Lee and Phillips go on to point out that this must be a multilateral project, and that many U.N. member states have yet to show much understanding of the resolutions, much less submit their implementation reports. That will require stronger diplomatic efforts, which South Korea has exerted and the Obama administration has not.
Besides the WMD-related targets, priority should remain on the sources of North Korea’s foreign currency such as sales of illegal drugs, counterfeiting, arms trafficking, and exporting labor. Embargoing luxury goods is also an effective tactic. North Korean leadership expert Ken Gause has chronicled the critical role that gift-giving plays in the stability of Kim Jong Un’s regime. He argues that sanctions have the effect of constricting the regime’s ability to continue this largess and consolidate power.33
More on Gause’s views here.
China and other countries exporting these non-essential goods are vulnerable to a global ‘naming and shaming’ campaign as well as secondary sanctions. Seoul, meanwhile, is in a much better position to push other states to enforce firmer sanctions now that it has shut down the Kaesong Industrial Park, a North–South collaborative economic project within the DPRK where the North provided workers to South Korean manufacturers. Turning a blind eye to Kaesong’s ‘forced labor’ conditions, not to mention the transfer of about US$9 million annually to the Pyongyang regime, has for years compromised South Korea’s principles. At a minimum, sanctions are a normative declaration that we are not oblivious to the North’s atrocities and that countries and firms which do business with Pyongyang are trafficking with an international pariah.
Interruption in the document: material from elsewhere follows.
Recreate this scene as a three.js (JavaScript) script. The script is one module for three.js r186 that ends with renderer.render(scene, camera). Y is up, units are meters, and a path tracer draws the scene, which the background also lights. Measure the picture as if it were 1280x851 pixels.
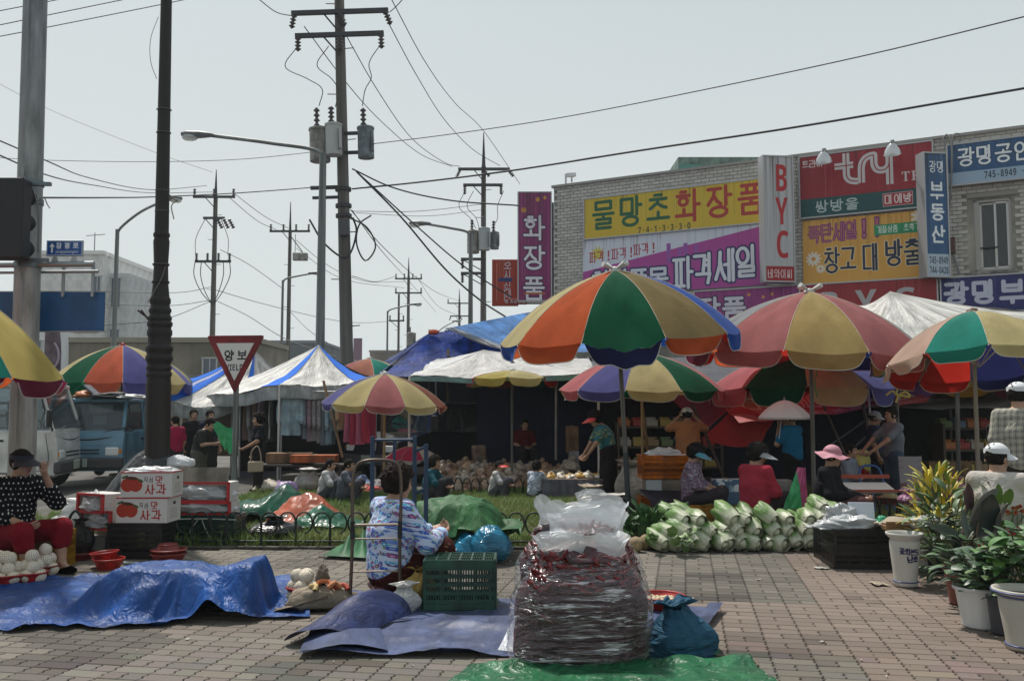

The article then discusses some of the same loopholes in the existing sanctions that should be closed. While we’re on that topic, I’ve posted a new page on policy options that covers much of this territory, and more.
Other models for bilateral action include the 2016 Gardner-Menendez North Korea Sanctions and Policy Enhancement Act, which requires the U.S. president to investigate any person who knowingly engages in serious human rights abuses, issue a report identifying severe human rights abusers, and sanction them, such as through forfeiture of property. President Obama’s Executive Order 13687, issued in 2015, links U.S. security to ending the North’s human rights violations and allows the Office of Foreign Assets Control to designate for sanctions North Korean cover companies and individuals, exposing them and subjecting their global businesses to penalties.
Hat tip to Steph Haggard. Lee and Phillips don’t mention the individual designation of Kim Jong-un for human rights abuses in July, perhaps because their article was a long time in the writing and publication. Knowing that might have helped them sharpen the debate about how to use sanctions. Those designations ought to have been more than bad publicity. They ought to have marked the start of a global campaign to find and freeze the offshore bank accounts without which Kim Jong-un’s throne would crumble beneath his weight. Until we do this, Pyongyang will never have to make the existential choice to change or perish.